More range of Sharp Infrared Proximity Sensors

Hi all,

I would like to see more of the Sharp Infrared Proximity Sensors on SFE. I’m not sure what the popularity of the 80 cm range IR sensor has been like but I know I would make use of the GP2Y0A02YK with 150 cm maximum range.

Also, the new 25 deg wide-angle IR sensors might be handy to some:

GP2Y3A001K0F 4 to 30 cm

GP2Y3A002K0F 20 to 150 cm

GP2Y3A003K0F 40 to 300 cm

These have just recently come on Digi-Key for $52.50, which I’m sure is over priced.

Here is the Sharp Optoelectronics URL, which has dodgy datasheet, with no product weight specified. If anyone finds out the weight of GP2Y3A003K0F, please let me know.

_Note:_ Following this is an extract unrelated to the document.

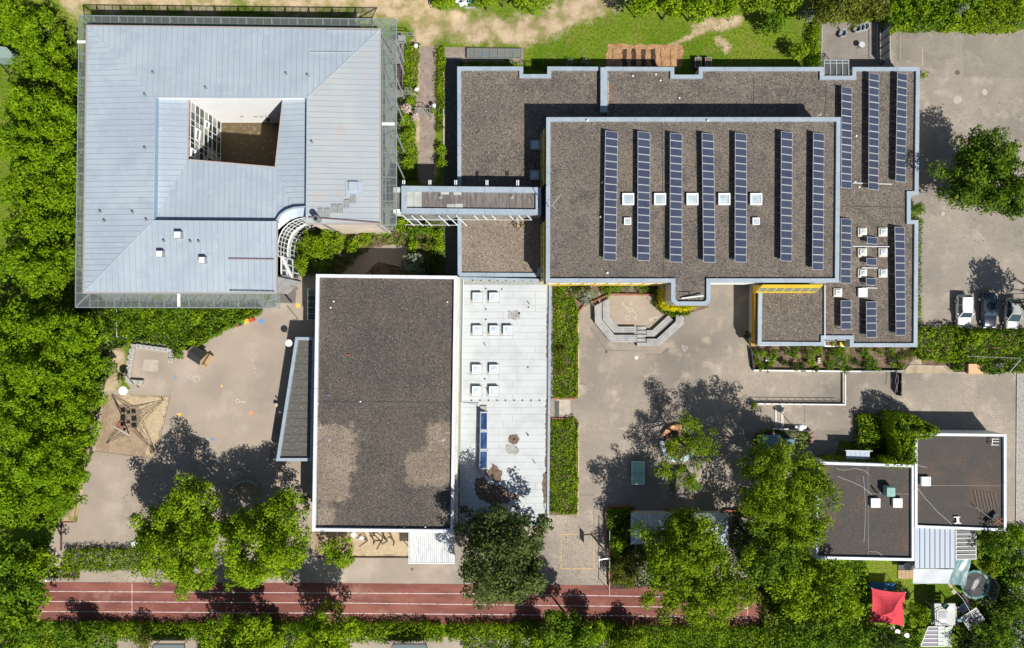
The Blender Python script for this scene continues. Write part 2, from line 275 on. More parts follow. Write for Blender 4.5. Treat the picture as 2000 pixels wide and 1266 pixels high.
class M:
    def __init__(s): s.v = []; s.f = []; s.m = []
    def add(s, vs, fs, mi=0):
        o = len(s.v); s.v += [tuple(q) for q in vs]; s.f += [tuple(i+o for i in f) for f in fs]; s.m += [mi]*len(fs)
        return s
    def prism(s, poly, z0, z1, mi=0, cap=True, bottom=True):
        """z0, z1: numbers or functions of x, y"""
        p = ccw(poly); n = len(p)
        f0 = z0 if callable(z0) else (lambda x, y: z0); f1 = z1 if callable(z1) else (lambda x, y: z1)
        vs = [(x, y, f0(x, y)) for x, y in p]+[(x, y, f1(x, y)) for x, y in p]
        fs = [(i, (i+1) % n, n+(i+1) % n, n+i) for i in range(n)]
        if cap: fs.append(tuple(range(n, 2*n)))
        if bottom: fs.append(tuple(range(n-1, -1, -1)))
        return s.add(vs, fs, mi)
    def sheet(s, poly, z, mi=0):
        p = ccw(poly); return s.add([(x, y, z) for x, y in p], [tuple(range(len(p)))], mi)
    def box(s, c, d, rz=0.0, mi=0):
        """c = centre of the base, d = size"""
        cs, sn = math.cos(rz), math.sin(rz); pts = []
        for x, y in ((-.5, -.5), (.5, -.5), (.5, .5), (-.5, .5)):
            x, y = x*d[0], y*d[1]; pts.append((c[0]+x*cs-y*sn, c[1]+x*sn+y*cs))
        return s.prism(pts, c[2], c[2]+d[2], mi)
    def bar(s, p, q, w, h=None, mi=0):
        p, q = Vector(p), Vector(q); h = h or w; d = (q-p)
        if d.length < 1e-6: return s
        d.normalize(); u = d.cross(Vector((0, 0, 1)))
        if u.length < 1e-3: u = Vector((1, 0, 0))
        u.normalize(); k = u.cross(d).normalized()
        vs = []
        for e in (p, q):
            for a, b in ((-1, -1), (1, -1), (1, 1), (-1, 1)): vs.append(e+u*(a*w/2)+k*(b*h/2))
        return s.add(vs, [(0, 1, 2, 3), (7, 6, 5, 4), (0, 4, 5, 1), (1, 5, 6, 2), (2, 6, 7, 3), (3, 7, 4, 0)], mi)
    def tube(s, pts, rs, n=8, mi=0, caps=True):
        pts = [Vector(p) for p in pts]
        if isinstance(rs, (int, float)): rs = [rs]*len(pts)
        o = []; 
        for i, p in enumerate(pts):
            d = (pts[min(i+1, len(pts)-1)]-pts[max(i-1, 0)]).normalized()
            u = d.cross(Vector((0, 0, 1)))
            if u.length < 1e-2: u = Vector((1, 0, 0))
            u.normalize(); k = d.cross(u).normalized()
            o += [p+(u*math.cos(2*math.pi*j/n)+k*math.sin(2*math.pi*j/n))*rs[i] for j in range(n)]
        fs = []
        for i in range(len(pts)-1):
            for j in range(n): fs.append((i*n+j, i*n+(j+1) % n, (i+1)*n+(j+1) % n, (i+1)*n+j))
        if caps: fs += [tuple(range(n-1, -1, -1)), tuple(range((len(pts)-1)*n, len(pts)*n))]
        return s.add(o, fs, mi)
    def lathe(s, c, prof, n=16, mi=0):
        o = []
        for r, z in prof: o += [(c[0]+r*math.cos(2*math.pi*j/n), c[1]+r*math.sin(2*math.pi*j/n), c[2]+z) for j in range(n)]
        fs = []
        for i in range(len(prof)-1):
            for j in range(n): fs.append((i*n+j, i*n+(j+1) % n, (i+1)*n+(j+1) % n, (i+1)*n+j))
        fs += [tuple(range(n-1, -1, -1)), tuple(range((len(prof)-1)*n, len(prof)*n))]
        return s.add(o, fs, mi)
    def mesh(s, name, mats, off=(0, 0, 0)):
        me = bpy.data.meshes.new(name)
        me.from_pydata([(x-off[0], y-off[1], z-off[2]) for x, y, z in s.v], [], s.f)
        for k in (mats if isinstance(mats, (list, tuple)) else [mats]): me.materials.append(k)
        if isinstance(mats, (list, tuple)) and len(mats) > 1: me.polygons.foreach_set('material_index', s.m)
        me.update(); return me
    def build(s, name, mats, parent=None):
        off = WL.get(parent, Vector((0, 0, 0))) if parent else Vector((0, 0, 0))
        o = bpy.data.objects.new(name, s.mesh(name, mats, off)); COL.objects.link(o)
        if parent: o.parent = parent
        WL[o] = off
        return o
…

http://www.sharpsma.com/productgroup.ph … GroupID=39

Cheers,

Josh :slight_smile:

I am new at this and I’d ask someone to help me with advice. I applied as recruiter manager at JobQueen, they promise to pay $87,000.00/year. I would like to know if they are for real and if they are how can I get quality sales reps in China. I didn’t list the domain because promoting something is forbiden in most forums. So if you want to help me out please contact me direct at my email:

kimwongshu@yahoo.com

wierd post there johndoe… are you spamming for recruiting leads, perhaps??

$50+ for one of those is nutz. The older ones cost a LOT less, even with DigiPrices. I have several sumobots with them and they work ok but you’ve got to watch their placement (avoid ground bounce) and ground the case (yes, it’s plastic but conductive).

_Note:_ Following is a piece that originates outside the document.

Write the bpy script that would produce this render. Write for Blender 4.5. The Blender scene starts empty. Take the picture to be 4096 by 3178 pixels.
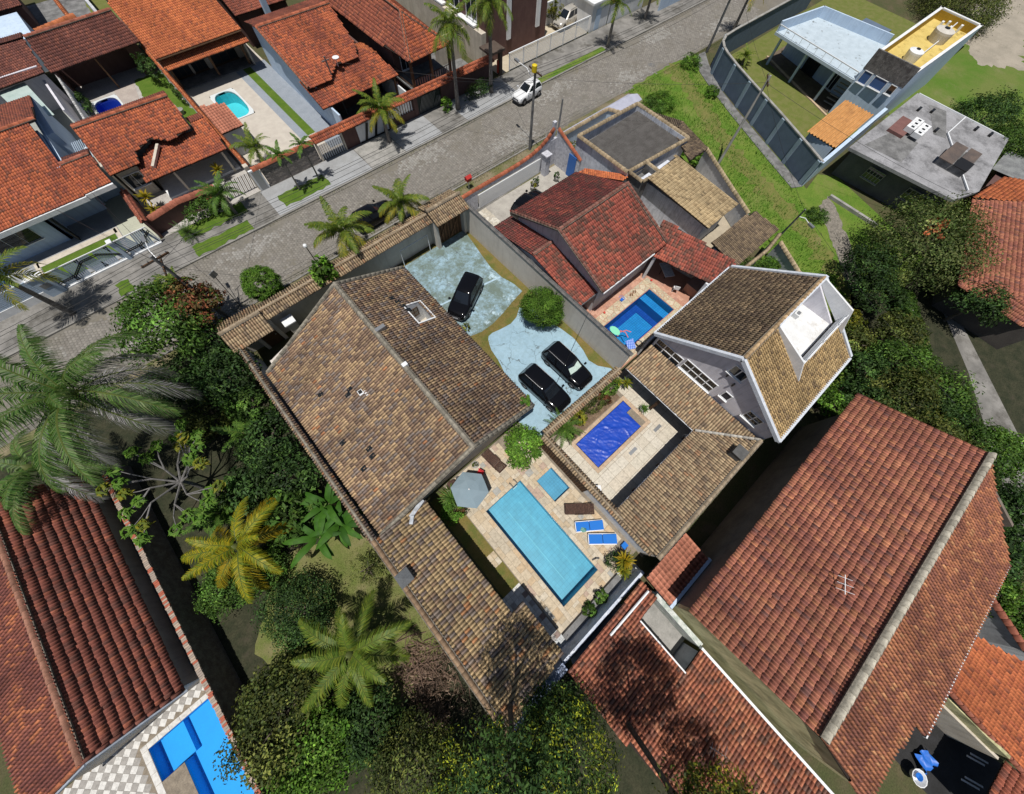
# Aerial view of a neighbourhood street: tiled-roof houses, pools, gardens.  Units: metres, x along the street, y across it.
import bpy, math, random
import numpy as np
from mathutils import Matrix, Vector
rad = math.radians
SC = bpy.context.scene
COL = SC.collection
random.seed(7)
RNG = np.random.default_rng(11)

# ------------------------------------------------------------------ camera, sky, sun, exposure
CAM_H = 25.0
CAM_ROT = Matrix.Rotation(-0.819, 3, 'Z') @ Matrix.Rotation(0.363067, 3, 'X') @ Matrix.Rotation(0.102446, 3, 'Z')
cam_data = bpy.data.cameras.new('camera')
cam_data.sensor_width = 36.0
cam_data.lens = 36.0 * 1361.69 / 4096.0
cam_data.clip_start = 0.1
cam_data.clip_end = 2000.0
cam = bpy.data.objects.new('camera', cam_data)
cam.location = (0, 0, CAM_H)
cam.rotation_euler = CAM_ROT.to_euler()
COL.objects.link(cam)
SC.camera = cam

SHX, SHY = 0.20, 0.12                       # metres a shadow runs per metre of height
SUN_EL = math.atan2(1.0, math.hypot(SHX, SHY))
SUN_AZ = math.atan2(-SHX, -SHY)             # from +Y clockwise
world = bpy.data.worlds.new('World')
SC.world = world
world.use_nodes = True
nt = world.node_tree
sky = nt.nodes.new('ShaderNodeTexSky')
sky.sky_type = 'NISHITA'
sky.sun_disc = False
sky.sun_elevation = SUN_EL
sky.sun_rotation = SUN_AZ
bgn = nt.nodes['Background']
bgn.inputs['Strength'].default_value = 0.05
nt.links.new(sky.outputs[0], bgn.inputs['Color'])
sun_l = bpy.data.lights.new('sun', 'SUN')
sun_l.energy = 4.6
sun_l.angle = rad(0.55)
sun_l.color = (1.0, 0.955, 0.89)
sun = bpy.data.objects.new('sun', sun_l)
sun.location = (-20, -10, 90)
sun.rotation_euler = Vector((SHX, SHY, -1.0)).to_track_quat('-Z', 'Y').to_euler()
COL.objects.link(sun)
SC.view_settings.view_transform = 'Standard'
SC.view_settings.look = 'None'
SC.view_settings.gamma = 1.0
SC.view_settings.exposure = 0.0
SC.view_settings.use_curve_mapping = False

# ------------------------------------------------------------------ object helpers
def tag(o, label=None, cat=None, group=None, kind=None):
 if label: o['label'] = label
 if cat: o['category'] = cat
 if group: o['group'] = group
 if kind: o['kind'] = kind
 return o

def empty(name, loc=(0, 0, 0), label=None, cat=None, group=None, rz=0.0):
 o = bpy.data.objects.new(name, None)
 o.empty_display_size = 0.3
 o.location = loc
 o.rotation_euler = (0, 0, rz)
 COL.objects.link(o)
 return tag(o, label, cat, group)

def adopt(o, parent, world_built):
 o.parent = parent
 if world_built and parent.type == 'EMPTY':
  o.matrix_parent_inverse = Matrix.Translation(-Vector(parent.location))

def link(name, me, parent=None, world_built=False):
 o = bpy.data.objects.new(name, me)
 COL.objects.link(o)
 if parent is not None:
  adopt(o, parent, world_built)
 return o

def copy_tree(root, loc, rz=None, scale=None, label=None, group=None):
 c = root.copy(); COL.objects.link(c)
 c.location = loc
 if rz is not None: c.rotation_euler = (0, 0, rz)
 if scale is not None: c.scale = (scale,) * 3 if not hasattr(scale, '__len__') else scale
 if label: c['label'] = label
 if group: c['group'] = group
 for ch in list(root.children):
  d = ch.copy(); COL.objects.link(d); d.parent = c
  for g in list(ch.children):
   e = g.copy(); COL.objects.link(e); e.parent = d
 return c

def np_mesh(name, verts, faces, mats, tint=None, smooth=False, midx=None):
 """faces: (n,k) int array, all faces with the same corner count."""
 me = bpy.data.meshes.new(name)
 verts = np.asarray(verts, np.float32); faces = np.asarray(faces, np.int32)
 n, k = faces.shape
 me.vertices.add(len(verts)); me.vertices.foreach_set('co', verts.ravel())
 me.loops.add(n * k); me.loops.foreach_set('vertex_index', faces.ravel())
 me.polygons.add(n); me.polygons.foreach_set('loop_start', np.arange(0, n * k, k, dtype=np.int32))
 if midx is not None: me.polygons.foreach_set('material_index', np.asarray(midx, np.int32))
 if smooth: me.polygons.foreach_set('use_smooth', np.ones(n, bool))
 for m in mats: me.materials.append(m)
 if tint is not None:
  a = me.attributes.new('tint', 'FLOAT_COLOR', 'FACE')
  t = np.ones((n, 4), np.float32); t[:, :3] = tint
  a.data.foreach_set('color', t.ravel())
 me.update(calc_edges=True)
 return me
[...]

I’d guess that the weight is less than an ounce. they look just like the earlier versions.

Phil

The reason for the cost is that the standard units are single LED/Sensor pairings with something like a 5 degree beam. They set up a phased LED array inside the $50 ones to get a user-steerable 25 degree fan for detection. It also reacts about twice as fast.

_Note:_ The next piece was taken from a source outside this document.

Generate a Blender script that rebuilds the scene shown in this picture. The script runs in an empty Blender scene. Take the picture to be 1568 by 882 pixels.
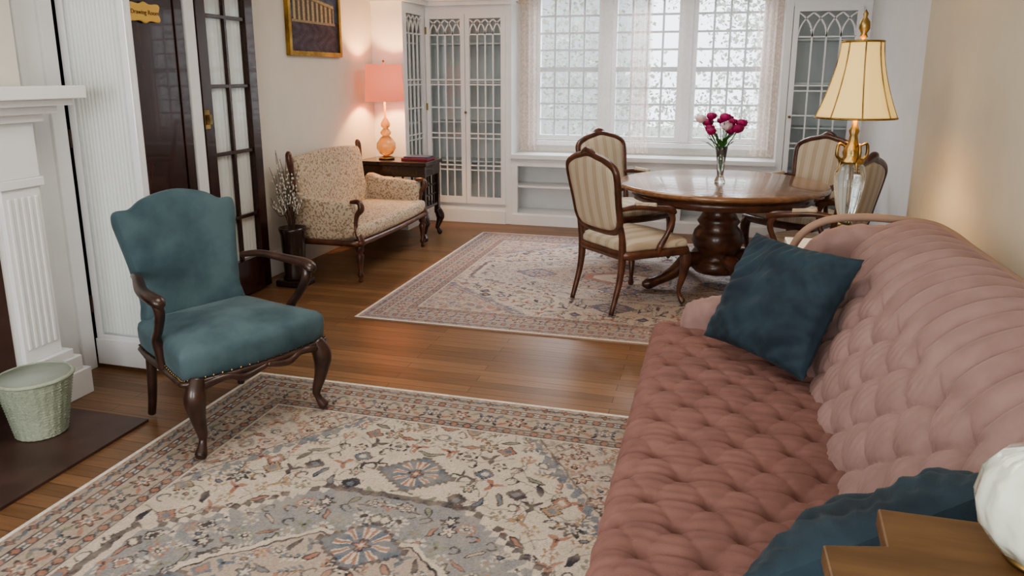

I guess i don’t see how that merits a $50 price tag. Even at $20 in high volume that is a huge BOM hit. at 50 it’s totally out of the question for any robot I’d build. that’s more than the cost of the rest of the electronics. I could use 10 of the older ones and still come out way ahead.

10 of the older ones? You buy enough to get the suppliers to drop their price by 50-60%?

The drive electronics don’t appear to add up enough to justify a $12 to $50 price hike, true. Maybe their volume suppliers wanted a steerable sensor fan in the same footprint and were willing to pay the price? I don’t know of any OEM hardware that uses this sensor (well, there may be a few distance measurement sensors in the industrial world, but I don’t know, and those usually have a really hefty price premium anyway).

In industrial sensors such a price hike isn’t unreasonable. However, I too would probably stay away from it unless I needed a forward distance fan and couldn’t fit in a standard sensor and servo or a couple of sensors.

ok, ok, you are right. 8.25 q/1 from junun for the 12 but I don’t need 10. 4 or 5 would probably good enough. I don’t think this changes the fundamental issue about the the new sensor price.

How accurate are the new ones? the old ones are just not that accurate and generate a lot of noise. I recall that I had to use a 33uF cap on the Vcc line to handle the device’s transients and probably should have gone higher. I used a low pass filter and it still dumped a lot of trash on the signal line. Looking at the signal out on the scope was very instructive. Asking around in robotics circles, the most accurate I heard people say they got was a few CMs which is ok but not great.